Raw data:

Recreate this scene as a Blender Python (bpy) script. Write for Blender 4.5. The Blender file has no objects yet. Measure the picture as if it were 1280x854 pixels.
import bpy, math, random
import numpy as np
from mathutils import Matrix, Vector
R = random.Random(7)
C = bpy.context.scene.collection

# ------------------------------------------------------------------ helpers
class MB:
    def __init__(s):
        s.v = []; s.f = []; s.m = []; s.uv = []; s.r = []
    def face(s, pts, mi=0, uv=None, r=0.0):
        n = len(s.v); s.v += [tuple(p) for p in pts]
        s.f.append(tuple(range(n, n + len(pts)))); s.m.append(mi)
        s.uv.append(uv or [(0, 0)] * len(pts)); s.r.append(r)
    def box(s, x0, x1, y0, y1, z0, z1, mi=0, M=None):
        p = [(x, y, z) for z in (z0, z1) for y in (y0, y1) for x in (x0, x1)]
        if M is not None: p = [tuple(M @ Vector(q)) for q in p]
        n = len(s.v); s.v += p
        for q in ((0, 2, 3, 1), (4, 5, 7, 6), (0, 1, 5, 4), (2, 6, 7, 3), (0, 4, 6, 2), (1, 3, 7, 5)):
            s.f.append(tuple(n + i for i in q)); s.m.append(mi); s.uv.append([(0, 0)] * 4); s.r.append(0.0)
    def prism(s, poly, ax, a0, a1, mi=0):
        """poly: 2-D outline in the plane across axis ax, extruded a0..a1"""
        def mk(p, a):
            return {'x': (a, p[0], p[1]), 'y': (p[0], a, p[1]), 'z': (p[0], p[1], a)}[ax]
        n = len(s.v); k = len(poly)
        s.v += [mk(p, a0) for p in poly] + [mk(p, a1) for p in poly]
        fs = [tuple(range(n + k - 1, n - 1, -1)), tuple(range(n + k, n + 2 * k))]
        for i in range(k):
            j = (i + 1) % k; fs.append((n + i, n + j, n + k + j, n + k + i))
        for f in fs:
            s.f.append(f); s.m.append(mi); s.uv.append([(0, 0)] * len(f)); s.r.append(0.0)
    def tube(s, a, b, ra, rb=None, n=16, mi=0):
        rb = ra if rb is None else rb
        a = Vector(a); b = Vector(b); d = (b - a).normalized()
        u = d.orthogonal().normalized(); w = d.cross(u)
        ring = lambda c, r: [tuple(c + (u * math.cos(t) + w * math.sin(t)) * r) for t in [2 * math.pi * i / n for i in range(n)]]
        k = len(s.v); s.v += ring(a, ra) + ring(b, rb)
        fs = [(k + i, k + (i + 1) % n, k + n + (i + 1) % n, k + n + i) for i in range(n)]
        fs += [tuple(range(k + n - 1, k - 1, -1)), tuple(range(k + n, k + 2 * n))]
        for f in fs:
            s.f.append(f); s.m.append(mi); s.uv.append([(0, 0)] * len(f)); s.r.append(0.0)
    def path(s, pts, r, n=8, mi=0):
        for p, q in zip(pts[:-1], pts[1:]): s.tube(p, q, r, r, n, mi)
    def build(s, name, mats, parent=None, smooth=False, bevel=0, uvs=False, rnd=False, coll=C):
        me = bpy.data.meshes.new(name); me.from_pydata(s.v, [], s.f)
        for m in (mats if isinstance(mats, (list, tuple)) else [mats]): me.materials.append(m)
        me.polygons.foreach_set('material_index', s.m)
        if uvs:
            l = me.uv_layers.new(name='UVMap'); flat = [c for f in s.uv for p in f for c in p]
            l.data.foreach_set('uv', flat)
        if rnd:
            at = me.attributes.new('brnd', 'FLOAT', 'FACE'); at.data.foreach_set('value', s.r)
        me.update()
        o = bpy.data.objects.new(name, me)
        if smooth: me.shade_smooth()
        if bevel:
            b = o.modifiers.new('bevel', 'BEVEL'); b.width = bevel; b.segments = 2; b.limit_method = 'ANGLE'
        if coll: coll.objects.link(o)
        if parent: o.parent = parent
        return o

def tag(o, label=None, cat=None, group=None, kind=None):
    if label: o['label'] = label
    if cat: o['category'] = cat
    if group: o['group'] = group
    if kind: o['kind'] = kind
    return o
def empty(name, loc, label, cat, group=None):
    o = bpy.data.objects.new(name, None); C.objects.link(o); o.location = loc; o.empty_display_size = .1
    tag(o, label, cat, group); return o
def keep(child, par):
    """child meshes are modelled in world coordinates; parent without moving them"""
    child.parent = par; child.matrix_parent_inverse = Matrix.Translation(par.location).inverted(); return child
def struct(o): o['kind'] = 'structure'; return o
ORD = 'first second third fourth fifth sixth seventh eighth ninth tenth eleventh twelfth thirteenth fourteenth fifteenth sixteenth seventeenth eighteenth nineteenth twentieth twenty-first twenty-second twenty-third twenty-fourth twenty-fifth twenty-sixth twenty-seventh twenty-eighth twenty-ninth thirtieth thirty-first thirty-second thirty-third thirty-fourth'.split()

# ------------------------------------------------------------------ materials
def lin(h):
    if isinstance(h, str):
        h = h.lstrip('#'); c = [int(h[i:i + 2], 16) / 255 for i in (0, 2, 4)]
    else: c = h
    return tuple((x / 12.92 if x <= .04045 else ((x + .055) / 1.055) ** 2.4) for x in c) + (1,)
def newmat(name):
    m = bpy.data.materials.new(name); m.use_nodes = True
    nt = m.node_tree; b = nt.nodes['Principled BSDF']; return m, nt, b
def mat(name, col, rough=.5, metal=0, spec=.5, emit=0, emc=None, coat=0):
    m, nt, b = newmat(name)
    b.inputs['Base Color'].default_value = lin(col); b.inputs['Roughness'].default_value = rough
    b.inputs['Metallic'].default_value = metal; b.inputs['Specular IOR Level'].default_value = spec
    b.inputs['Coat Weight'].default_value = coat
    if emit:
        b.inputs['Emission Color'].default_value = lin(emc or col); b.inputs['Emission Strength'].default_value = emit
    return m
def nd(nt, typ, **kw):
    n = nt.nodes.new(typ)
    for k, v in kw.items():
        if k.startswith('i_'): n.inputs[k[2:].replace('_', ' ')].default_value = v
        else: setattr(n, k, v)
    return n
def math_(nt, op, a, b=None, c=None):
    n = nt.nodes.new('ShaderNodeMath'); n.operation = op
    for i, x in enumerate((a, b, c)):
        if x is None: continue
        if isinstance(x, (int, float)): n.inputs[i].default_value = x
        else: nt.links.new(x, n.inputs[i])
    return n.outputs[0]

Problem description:
Your answer should be exactly the lines of the data above, from the first through the line containing "C = bpy.context.scene.collection".

Written answer:
Recreate this scene as a Blender Python (bpy) script. Write for Blender 4.5. The Blender file has no objects yet. Measure the picture as if it were 1280x854 pixels.
import bpy, math, random
import numpy as np
from mathutils import Matrix, Vector
R = random.Random(7)
C = bpy.context.scene.collection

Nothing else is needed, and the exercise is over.